There are other more generalist predators that I'm seeing around my milkweeds, too, which may or may not be preying on the aphids.

I often see tiny, longlegged flies, for example, flying around and landing on milkweed leaves for short periods of time.  Longlegged flies (Family Dolichopodidae) are iridescent green or brown and are known to be predators in both the larval and adult forms.  Although I have never seen one pay attention to, let alone eat, an aphid, I can still hope.  They've got to be eating something!

Clad in the red-orange and black colors of the classic milkweed insect, milkweed assassin bugs (Zelus longipes) are another generalist predator that I see these days, both on milkweeds and on other plants around the yard.  I see the milkweed assassin bugs hunting up and down the plants, sometimes hanging out in the flowers, but just as commonly walking up and down the stems or inspecting both sides of each leaf.  Their eyesight is superb and it can be hard to sneak up on one to take its picture.  At first it will simply duck to the other side of a stem or leaf or flower cluster, but if you persist, it will readily fly away.

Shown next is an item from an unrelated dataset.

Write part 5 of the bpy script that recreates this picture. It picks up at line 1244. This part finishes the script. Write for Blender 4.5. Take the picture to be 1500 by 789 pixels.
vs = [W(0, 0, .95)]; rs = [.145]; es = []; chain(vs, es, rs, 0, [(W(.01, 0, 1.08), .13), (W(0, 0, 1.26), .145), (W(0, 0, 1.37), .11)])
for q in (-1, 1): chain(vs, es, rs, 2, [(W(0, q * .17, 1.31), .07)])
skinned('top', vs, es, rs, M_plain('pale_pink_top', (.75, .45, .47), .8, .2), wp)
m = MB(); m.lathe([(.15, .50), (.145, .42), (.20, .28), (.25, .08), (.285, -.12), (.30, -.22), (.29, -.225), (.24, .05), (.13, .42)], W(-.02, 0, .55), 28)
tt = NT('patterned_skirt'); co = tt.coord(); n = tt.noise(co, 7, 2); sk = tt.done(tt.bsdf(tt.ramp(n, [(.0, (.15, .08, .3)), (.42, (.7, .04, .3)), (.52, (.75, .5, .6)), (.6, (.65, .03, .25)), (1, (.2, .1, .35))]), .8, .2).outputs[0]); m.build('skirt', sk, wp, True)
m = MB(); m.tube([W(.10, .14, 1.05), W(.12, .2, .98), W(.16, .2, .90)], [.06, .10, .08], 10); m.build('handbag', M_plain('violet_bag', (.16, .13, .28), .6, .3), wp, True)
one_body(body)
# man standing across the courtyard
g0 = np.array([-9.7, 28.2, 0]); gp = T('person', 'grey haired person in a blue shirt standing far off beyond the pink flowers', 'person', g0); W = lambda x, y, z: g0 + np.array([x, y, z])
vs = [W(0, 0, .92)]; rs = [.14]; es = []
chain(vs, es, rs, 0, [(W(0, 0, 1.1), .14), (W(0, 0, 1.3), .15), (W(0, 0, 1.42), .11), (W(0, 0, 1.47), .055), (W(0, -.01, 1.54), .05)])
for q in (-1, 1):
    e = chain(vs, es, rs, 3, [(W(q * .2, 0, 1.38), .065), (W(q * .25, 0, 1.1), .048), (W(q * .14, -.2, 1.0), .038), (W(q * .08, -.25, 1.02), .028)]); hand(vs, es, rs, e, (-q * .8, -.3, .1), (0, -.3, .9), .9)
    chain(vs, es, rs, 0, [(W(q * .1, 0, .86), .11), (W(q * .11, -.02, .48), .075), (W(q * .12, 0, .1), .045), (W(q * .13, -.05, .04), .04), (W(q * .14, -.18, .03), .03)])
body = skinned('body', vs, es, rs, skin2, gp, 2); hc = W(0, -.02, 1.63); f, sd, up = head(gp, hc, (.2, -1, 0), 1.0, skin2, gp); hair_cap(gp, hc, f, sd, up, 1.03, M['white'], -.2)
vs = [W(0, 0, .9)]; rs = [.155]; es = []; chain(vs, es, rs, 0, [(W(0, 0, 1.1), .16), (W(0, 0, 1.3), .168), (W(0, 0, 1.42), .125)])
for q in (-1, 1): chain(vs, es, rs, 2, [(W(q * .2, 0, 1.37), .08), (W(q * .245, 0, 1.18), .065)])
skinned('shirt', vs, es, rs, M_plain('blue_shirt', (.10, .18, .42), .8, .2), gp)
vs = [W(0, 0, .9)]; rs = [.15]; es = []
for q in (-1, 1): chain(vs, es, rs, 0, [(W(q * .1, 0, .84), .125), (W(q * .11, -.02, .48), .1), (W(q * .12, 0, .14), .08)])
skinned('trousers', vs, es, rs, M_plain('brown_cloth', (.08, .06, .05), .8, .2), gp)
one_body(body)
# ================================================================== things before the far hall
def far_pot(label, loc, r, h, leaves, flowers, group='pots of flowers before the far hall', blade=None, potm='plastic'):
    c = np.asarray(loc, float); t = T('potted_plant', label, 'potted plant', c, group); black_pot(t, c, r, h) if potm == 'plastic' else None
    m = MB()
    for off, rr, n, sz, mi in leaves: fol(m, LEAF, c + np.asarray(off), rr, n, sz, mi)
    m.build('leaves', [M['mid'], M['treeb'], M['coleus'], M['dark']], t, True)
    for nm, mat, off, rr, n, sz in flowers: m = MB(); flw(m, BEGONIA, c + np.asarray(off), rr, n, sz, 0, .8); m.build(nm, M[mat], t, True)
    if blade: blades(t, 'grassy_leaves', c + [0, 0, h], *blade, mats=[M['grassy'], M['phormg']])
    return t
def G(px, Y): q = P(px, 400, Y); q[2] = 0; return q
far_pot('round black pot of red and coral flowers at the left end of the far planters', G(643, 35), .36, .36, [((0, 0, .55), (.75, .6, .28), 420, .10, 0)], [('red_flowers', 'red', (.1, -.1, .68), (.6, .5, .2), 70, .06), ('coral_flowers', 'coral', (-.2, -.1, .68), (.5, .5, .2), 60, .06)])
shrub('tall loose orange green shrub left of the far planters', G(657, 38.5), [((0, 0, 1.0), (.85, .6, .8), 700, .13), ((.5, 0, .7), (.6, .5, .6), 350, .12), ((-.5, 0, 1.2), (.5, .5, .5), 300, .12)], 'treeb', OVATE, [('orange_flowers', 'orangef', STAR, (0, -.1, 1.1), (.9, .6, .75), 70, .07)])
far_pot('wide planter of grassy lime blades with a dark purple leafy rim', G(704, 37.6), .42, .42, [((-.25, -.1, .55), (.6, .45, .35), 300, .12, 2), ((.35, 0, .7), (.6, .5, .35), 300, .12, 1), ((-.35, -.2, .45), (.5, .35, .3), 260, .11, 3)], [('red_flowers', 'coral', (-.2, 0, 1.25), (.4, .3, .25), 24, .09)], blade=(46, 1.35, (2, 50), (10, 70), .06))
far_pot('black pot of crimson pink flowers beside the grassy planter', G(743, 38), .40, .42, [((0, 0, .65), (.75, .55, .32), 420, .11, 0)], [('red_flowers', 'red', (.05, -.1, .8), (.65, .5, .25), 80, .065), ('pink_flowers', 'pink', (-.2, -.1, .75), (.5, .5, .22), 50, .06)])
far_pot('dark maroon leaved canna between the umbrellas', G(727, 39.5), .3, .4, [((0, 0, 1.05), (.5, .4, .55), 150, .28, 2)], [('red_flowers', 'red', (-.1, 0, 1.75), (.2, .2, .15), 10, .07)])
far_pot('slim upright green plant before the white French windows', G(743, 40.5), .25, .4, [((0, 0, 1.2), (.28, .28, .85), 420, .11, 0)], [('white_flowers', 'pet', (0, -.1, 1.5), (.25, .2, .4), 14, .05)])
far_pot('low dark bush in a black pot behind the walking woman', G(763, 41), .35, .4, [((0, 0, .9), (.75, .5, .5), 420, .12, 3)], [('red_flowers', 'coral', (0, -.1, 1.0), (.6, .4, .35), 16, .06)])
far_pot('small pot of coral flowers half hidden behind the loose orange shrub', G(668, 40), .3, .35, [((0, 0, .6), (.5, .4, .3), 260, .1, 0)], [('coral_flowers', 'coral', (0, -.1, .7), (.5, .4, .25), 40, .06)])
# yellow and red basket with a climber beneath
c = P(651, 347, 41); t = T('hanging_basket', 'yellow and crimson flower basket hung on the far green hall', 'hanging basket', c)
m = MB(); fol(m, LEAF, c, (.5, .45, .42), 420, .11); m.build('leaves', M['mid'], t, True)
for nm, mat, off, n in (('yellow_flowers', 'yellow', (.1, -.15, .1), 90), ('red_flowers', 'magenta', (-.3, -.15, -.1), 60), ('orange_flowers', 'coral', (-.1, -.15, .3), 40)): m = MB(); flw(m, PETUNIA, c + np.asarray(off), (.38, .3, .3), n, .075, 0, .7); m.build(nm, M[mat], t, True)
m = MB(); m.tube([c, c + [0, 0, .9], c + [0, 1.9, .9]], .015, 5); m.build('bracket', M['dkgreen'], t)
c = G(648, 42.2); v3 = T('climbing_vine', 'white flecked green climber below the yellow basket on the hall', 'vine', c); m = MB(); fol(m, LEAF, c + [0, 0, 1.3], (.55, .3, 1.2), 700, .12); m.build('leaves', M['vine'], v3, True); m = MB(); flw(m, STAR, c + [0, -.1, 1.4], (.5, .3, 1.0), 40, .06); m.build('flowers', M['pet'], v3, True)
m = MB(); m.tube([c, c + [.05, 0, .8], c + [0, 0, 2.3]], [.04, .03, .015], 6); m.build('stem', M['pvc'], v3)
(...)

The final predator I've been consistently seeing around my milkweeds in recent weeks is a damselfly.  Again, I don't know if this dainty creature is eating winged aphids or not, but I doubt it would turn one down.

So, as you look at the aphids on your milkweeds in horror and dismay, look a little closer - there's a good chance you'll see some other, interesting insects drawn in to the feast that they represent in the animal world!